Sunday, June 22, 2008

Re: [pdxpug] Meeting recap - Logic and Databases with Jeff Davis

On Sat, 2008-06-21 at 15:29 -0700, David E. Wheeler wrote:
> Congrats on the new job, Jeff!
>

Thanks!

> I think it's more useful, but if you're basing the schema on an
> existing terminology used by your purchasing department, you can't go
> too far wrong.
>

I disagree. Using status codes has several disadvantages:

(1) They tie you to a specific business process. A business process is
just an algorithm implemented by people, and therefore the status codes
they use are just implementation details of an imperative process.

(2) States can be mutually exclusive, overlapping, or one state can
imply another. This is just confusing.

(3) They inherently require branching, which is complicated from a
logical standpoint. In SQL terms, this means using the CASE statement
more often, and requiring exclusions and other special treatment in
queries.

(4) It also means that any almost-correct query will provide an answer
that *looks* correct, even if it has subtle bugs because some state
should have been excluded, but wasn't.

Compare all those problems with something simple like just having the
tables: approval, purchase, and shipment_arrival. In that case, it's
simple to draw arbitrary implications from the data without awkward
exclusions and CASE statements (or any of the problems above).

Someone querying the data only needs to understand the predicates of the
relations, they don't need to understand what the states mean, nor do
they need to work backward from the meaning of the states to some kind
of query that properly handles the various states.

The problems with states stem from the fact that relational expressions
(and SQL) are declarative, but states imply some kind of state machine.
The states pull us away from declarative language and force us into
imperative language.

Maybe I should write a blog entry about this.
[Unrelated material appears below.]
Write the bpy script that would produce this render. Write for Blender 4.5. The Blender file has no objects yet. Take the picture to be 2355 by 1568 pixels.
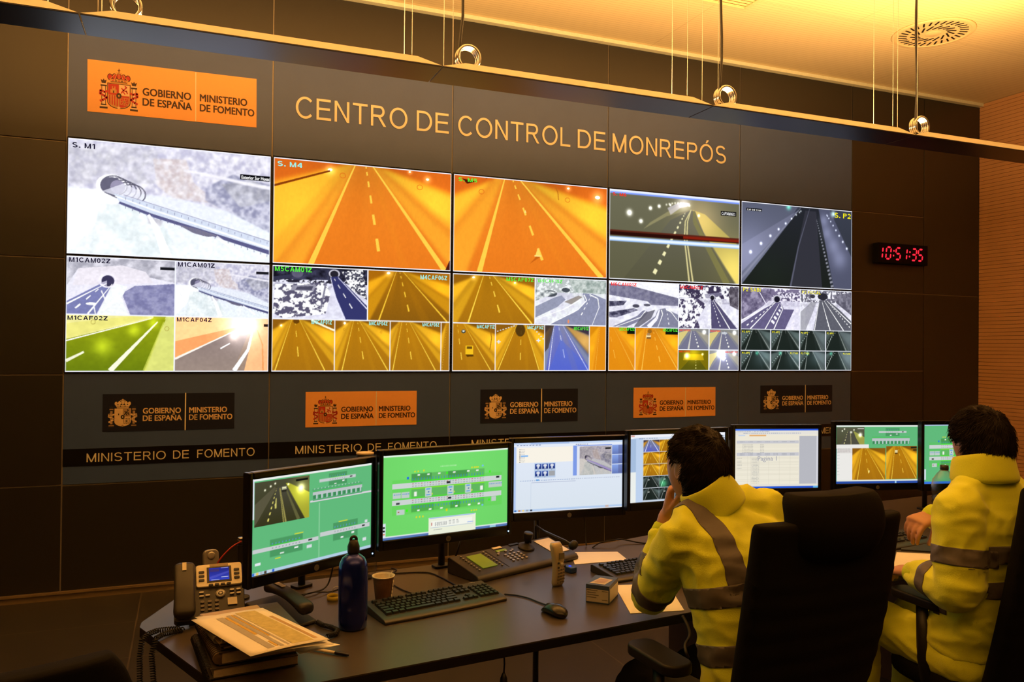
import bpy, bmesh, math, random, os
import numpy as np
from mathutils import Vector, Matrix

SC = bpy.context.scene
COL = SC.collection
PI = math.pi

# ---------------------------------------------------------------- camera, world, lights, exposure
F_PX, YAW, PITCH, ROLL = 1850.0, 0.38202, 0.008975, 0.009678
EYE = Vector((0.0, 0.0, 1.6))
CAM_F = Vector((math.sin(YAW) * math.cos(PITCH), math.cos(YAW) * math.cos(PITCH), math.sin(PITCH)))
_r0 = Vector((math.cos(YAW), -math.sin(YAW), 0.0))
_u0 = _r0.cross(CAM_F)
CAM_R = _r0 * math.cos(ROLL) + _u0 * math.sin(ROLL)
CAM_U = _u0 * math.cos(ROLL) - _r0 * math.sin(ROLL)
cam_data = bpy.data.cameras.new('camera')
cam_data.sensor_fit = 'HORIZONTAL'
cam_data.sensor_width = 36.0
cam_data.lens = F_PX / 2355.0 * 36.0
cam_data.clip_start = 0.05
cam = bpy.data.objects.new('camera', cam_data)
COL.objects.link(cam)
M = Matrix((CAM_R, CAM_U, -CAM_F)).transposed().to_4x4()
M.translation = EYE
cam.matrix_world = M
SC.camera = cam

world = bpy.data.worlds.new('world')
SC.world = world
world.use_nodes = True
world.node_tree.nodes['Background'].inputs[0].default_value = (0.006, 0.004, 0.002, 1)
world.node_tree.nodes['Background'].inputs[1].default_value = 1.0

SC.view_settings.view_transform = 'Standard'
SC.view_settings.look = 'None'
SC.view_settings.gamma = 1.0
SC.view_settings.use_curve_mapping = False
SC.view_settings.exposure = 0.0

LAMP_COLOR = (1.0, 0.50, 0.16)
LAMP_W = 72.0          # each pendant luminaire throws its light up at the ceiling

FLOOR_Z, CEIL_Z, WALL_Y, WALL_X = -0.05, 4.17, 5.913, 7.57
DESK_Z = 0.74


def lamp(name, loc, size_x, size_y, power, rot=(PI, 0, 0), color=LAMP_COLOR, parent=None):
    l = bpy.data.lights.new(name, 'AREA')
    l.shape = 'RECTANGLE'
    l.size, l.size_y = size_x, size_y
    l.energy = power
    l.color = color
    o = bpy.data.objects.new(name, l)
    COL.objects.link(o)
    o.location = loc
    o.rotation_euler = rot
    if parent:
        o.parent = parent
    return o


# ---------------------------------------------------------------- colour and materials
def s2l(c):
    c = np.asarray(c, float)
    return np.where(c <= 0.04045, c / 12.92, ((np.maximum(c, 0) + 0.055) / 1.055) ** 2.4)


def rgb(r, g, b):
    return tuple(float(x) for x in s2l(np.array([r, g, b]) / 255.0)) + (1.0,)


_mats = {}


def mat(name, col, rough=0.6, metal=0.0, vary=0.12, scale=40.0, bump=0.0, spec=0.5, coat=0.0, trans=0.0, ior=1.45, sheen=0.0):
    """Procedural surface: base colour varied by noise, optional noise bump."""
    if name in _mats:
        return _mats[name]
    m = bpy.data.materials.new(name)
    m.use_nodes = True
    nt = m.node_tree
    b = nt.nodes['Principled BSDF']
    b.inputs['Roughness'].default_value = rough
    b.inputs['Metallic'].default_value = metal
    b.inputs['Specular IOR Level'].default_value = spec
    b.inputs['Coat Weight'].default_value = coat
    b.inputs['Transmission Weight'].default_value = trans
    b.inputs['IOR'].default_value = ior
    b.inputs['Sheen Weight'].default_value = sheen
    tc = nt.nodes.new('ShaderNodeTexCoord')
    nz = nt.nodes.new('ShaderNodeTexNoise')
    nz.inputs['Scale'].default_value = scale
    nz.inputs['Detail'].default_value = 4
    nt.links.new(tc.outputs['Object'], nz.inputs['Vector'])
    mx = nt.nodes.new('ShaderNodeMix')
    mx.data_type = 'RGBA'
    c = Vector(col[:3])
    mx.inputs['A'].default_value = (*(c * (1 - vary)), 1)
    mx.inputs['B'].default_value = (*(c * (1 + vary)), 1)
    nt.links.new(nz.outputs['Fac'], mx.inputs['Factor'])
    nt.links.new(mx.outputs['Result'], b.inputs['Base Color'])
    if bump:
        bp = nt.nodes.new('ShaderNodeBump')
        bp.inputs['Strength'].default_value = bump
        bp.inputs['Distance'].default_value = 0.002
        nt.links.new(nz.outputs['Fac'], bp.inputs['Height'])
        nt.links.new(bp.outputs['Normal'], b.inputs['Normal'])
    _mats[name] = m
    return m


def emat(name, col, strength=1.0):
    if name in _mats:
        return _mats[name]
    m = bpy.data.materials.new(name)
    m.use_nodes = True
    nt = m.node_tree
    nt.nodes.clear()
    out = nt.nodes.new('ShaderNodeOutputMaterial')
    e = nt.nodes.new('ShaderNodeEmission')
    e.inputs['Color'].default_value = (*col[:3], 1)
    e.inputs['Strength'].default_value = strength
    nt.links.new(e.outputs[0], out.inputs[0])
    _mats[name] = m
    return m


def film_mat(name, tint):
    """Thin clear plastic: mostly see-through, glossy at grazing angles."""
    m = bpy.data.materials.new(name)
    m.use_nodes = True
    nt = m.node_tree
    nt.nodes.clear()
    out = nt.nodes.new('ShaderNodeOutputMaterial')
    tr = nt.nodes.new('ShaderNodeBsdfTransparent')
    tr.inputs['Color'].default_value = (*tint, 1)
    gl = nt.nodes.new('ShaderNodeBsdfGlossy')
    gl.inputs['Roughness'].default_value = 0.06
    lw = nt.nodes.new('ShaderNodeLayerWeight')
    lw.inputs['Blend'].default_value = 0.35
    mx = nt.nodes.new('ShaderNodeMixShader')
    nz = nt.nodes.new('ShaderNodeTexNoise')
    nz.inputs['Scale'].default_value = 45
    bp = nt.nodes.new('ShaderNodeBump')
    bp.inputs['Strength'].default_value = 0.4
    bp.inputs['Distance'].default_value = 0.004
    nt.links.new(nz.outputs['Fac'], bp.inputs['Height'])
    nt.links.new(bp.outputs['Normal'], gl.inputs['Normal'])
    nt.links.new(lw.outputs['Facing'], mx.inputs['Fac'])
    nt.links.new(tr.outputs[0], mx.inputs[1])
    nt.links.new(gl.outputs[0], mx.inputs[2])
    nt.links.new(mx.outputs[0], out.inputs[0])
    return m


def screen_mat():
    """A lit display: the picture is held as colours on the points of the screen's own grid."""
    m = bpy.data.materials.new('display_picture')
    m.use_nodes = True
    nt = m.node_tree
    nt.nodes.clear()
    out = nt.nodes.new('ShaderNodeOutputMaterial')
    e = nt.nodes.new('ShaderNodeEmission')
    at = nt.nodes.new('ShaderNodeAttribute')
    at.attribute_name = 'picture'
    nt.links.new(at.outputs['Color'], e.inputs['Color'])
    e.inputs['Strength'].default_value = 1.0
    nt.links.new(e.outputs[0], out.inputs[0])
    return m


# ---------------------------------------------------------------- mesh building
class MB:
    def __init__(s):
        s.v = []
        s.f = []

    def add(s, vs, fs):
        o = len(s.v)
        s.v += [tuple(p) for p in vs]
        s.f += [tuple(i + o for i in f) for f in fs]
        return s

    def box(s, c, d, rz=0.0, m=None):
        x, y, z = d[0] / 2, d[1] / 2, d[2] / 2
        vs = [Vector((i * x, j * y, k * z)) for i in (-1, 1) for j in (-1, 1) for k in (-1, 1)]
        R = m if m is not None else Matrix.Rotation(rz, 3, 'Z')
        vs = [R @ p + Vector(c) for p in vs]
        return s.add(vs, [(0, 1, 3, 2), (4, 6, 7, 5), (0, 4, 5, 1), (2, 3, 7, 6), (0, 2, 6, 4), (1, 5, 7, 3)])

    def prism(s, poly, z0, z1, m=None, off=(0, 0, 0)):
        """Extrude a 2-D polygon (counter-clockwise) from z0 to z1."""
        n = len(poly)
        vs = [Vector((x, y, z0)) for x, y in poly] + [Vector((x, y, z1)) for x, y in poly]
        if m is not None:
            vs = [m @ p for p in vs]
        vs = [p + Vector(off) for p in vs]
        fs = [tuple(range(n))[::-1], tuple(range(n, 2 * n))]
        fs += [(i, (i + 1) % n, n + (i + 1) % n, n + i) for i in range(n)]
        return s.add(vs, fs)

    def tube(s, pts, r, n=10, cap=True, flat=1.0):
        """Swept tube; r a number or a list; rounded by small end rings."""
        pts = [Vector(p) for p in pts]
        k = len(pts)
        rs = list(r) if hasattr(r, '__len__') else [r] * k
        t0 = (pts[1] - pts[0]).normalized()
        up = Vector((0, 0, 1)) if abs(t0.z) < 0.9 else Vector((1, 0, 0))
        nrm = (up - t0 * up.dot(t0)).normalized()
        vs = []
        for i, p in enumerate(pts):
            a = pts[max(i - 1, 0)]
            b = pts[min(i + 1, k - 1)]
            t = (b - a)
            t = t.normalized() if t.length > 1e-9 else t0
            nrm = (nrm - t * nrm.dot(t)).normalized()
            bn = t.cross(nrm)
            for j in range(n):
                a_ = 2 * PI * j / n
                vs.append(p + nrm * (math.cos(a_) * rs[i] * flat) + bn * (math.sin(a_) * rs[i]))
        fs = []
        for i in range(k - 1):
            for j in range(n):
                fs.append((i * n + j, i * n + (j + 1) % n, (i + 1) * n + (j + 1) % n, (i + 1) * n + j))
        if cap:
            fs.append(tuple(range(n))[::-1])
            fs.append(tuple((k - 1) * n + j for j in range(n)))
        return s.add(vs, fs)

    def lathe(s, prof, n=24, c=(0, 0, 0), m=None, cap=True):
        """prof: list of (r, z), bottom to top."""
        vs = []
        for r, z in prof:
            for j in range(n):
                a = 2 * PI * j / n
                p = Vector((r * math.cos(a), r * math.sin(a), z))
                if m is not None:
                    p = m @ p
                vs.append(p + Vector(c))
        k = len(prof)
        fs = []
        for i in range(k - 1):
            for j in range(n):
                fs.append((i * n + j, i * n + (j + 1) % n, (i + 1) * n + (j + 1) % n, (i + 1) * n + j))
        if cap:
            fs.append(tuple(range(n))[::-1])
            fs.append(tuple((k - 1) * n + j for j in range(n)))
        return s.add(vs, fs)

    def loft(s, rings, cap=True):
        n = len(rings[0])
        vs = [p for r in rings for p in r]
        fs = []
        for i in range(len(rings) - 1):
            for j in range(n):
                fs.append((i * n + j, i * n + (j + 1) % n, (i + 1) * n + (j + 1) % n, (i + 1) * n + j))
        if cap:
            fs.append(tuple(range(n))[::-1])
            fs.append(tuple((len(rings) - 1) * n + j for j in range(n)))
        return s.add(vs, fs)

    def torus(s, c, R, r, m=None, n=32, k=10):
        vs = []
        for i in range(n):
            a = 2 * PI * i / n
            for j in range(k):
                b = 2 * PI * j / k
                p = Vector(((R + r * math.cos(b)) * math.cos(a), (R + r * math.cos(b)) * math.sin(a), r * math.sin(b)))
                if m is not None:
                    p = m @ p
                vs.append(p + Vector(c))
        fs = [(i * k + j, ((i + 1) % n) * k + j, ((i + 1) % n) * k + (j + 1) % k, i * k + (j + 1) % k) for i in range(n) for j in range(k)]
        return s.add(vs, fs)

    def xform(s, m):
        s.v = [tuple(m @ Vector(p)) for p in s.v]
        return s

    def build(s, name, m=None, parent=None, smooth=False, bevel=0.0, seg=2, subsurf=0, angle=40):
        me = bpy.data.meshes.new(name)
        me.from_pydata(s.v, [], s.f)
        me.update()
        bm = bmesh.new()
        bm.from_mesh(me)
        bmesh.ops.recalc_face_normals(bm, faces=bm.faces)
        bm.to_mesh(me)
        bm.free()
        o = bpy.data.objects.new(name, me)
        COL.objects.link(o)
        if m:
            me.materials.append(m)
        if parent:
            o.parent = parent
        if bevel:
            md = o.modifiers.new('bevel', 'BEVEL')
            md.width = bevel
            md.segments = seg
            md.limit_method = 'ANGLE'
            md.angle_limit = math.radians(angle)
        if subsurf:
            md = o.modifiers.new('subdivision', 'SUBSURF')
            md.levels = md.render_levels = subsurf
        if smooth or bevel:
            me.polygons.foreach_set('use_smooth', [True] * len(me.polygons))
        if bevel and not smooth:
            md = o.modifiers.new('weighted', 'WEIGHTED_NORMAL')
            md.keep_sharp = True
        return o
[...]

> Excellent points. I've never been anywhere where we had a data
> dictionary. Still, "pending" isn't too bad -- especially if you've
> ever looked at schemas in commercial products, where there can
> sometimes seem to be a use of security through obscurity -- that is,
> some vendors seem to try to protect their IP by giving their database
> tables and columns completely meaningless names.

I would argue that your data dictionary should match your relations. If
you have useful definitions in your data dictionary, why not make the
relations match, so that you can easily make logical inferences using
the relational operators?

Even a CSV file can have a data dictionary. I don't think a data
dictionary is a justification for a weakness in a database design
(although it's certainly better than nothing).

> Boy, that sure seems like a bug. This should be legal, though:

It's not just a bug, it's a standardized bug.

SQL is confusing because it uses NULLs in at least two senses:
(1) Unknown. This is a value: the third truth value. Operators,
functions, and IN all think this is what NULL means.
(2) Nothingness. This is not a value. Aggregates and outer joins think
this is what NULL means.

COALESCE can obviously help you switch between those two senses of NULL,
but why should you have to? Why should you get a result that *looks*
correct from a query that *looks* correct when it's actually wrong?

My talk slides have a full example that illustrates such a query:
http://www.pgcon.org/2008/schedule/events/83.en.html

Any language can do anything, so I don't think of a workaround like
COALESCE as a justification for the bad standard behavior.

> Your explanation makes perfect sense. It's just that the first case
> seems wrong (to me, at least).

It is wrong -- or at least horribly inconsistent. If SQL really wanted
to have both unknown and nothingness, it should have called them two
separate things.

> Yeah. COALESCE() is your friend. This is also why I try to make
> columns NOT NULL as often as possible. NULLs are pretty evil.

I'll take this opportunity to point out that COALESCE has similar
problems to using states: it requires special cases and the result
always looks right even when it's wrong.

Compare to nil in Ruby. Every operator in SQL is defined for NULL input
in SQL, but virtually no operators are defined for nil input in Ruby.
This means that a wrong handling of the special value nil in Ruby will
almost always result in an error, but in SQL will produce a
correct-looking result.

Of course, using special cases (like nil) is still imperative
programming, but at least it's slightly less error prone.

When NULL is used in two very different senses like that in SQL, it
effectively makes it an untyped system like assembly.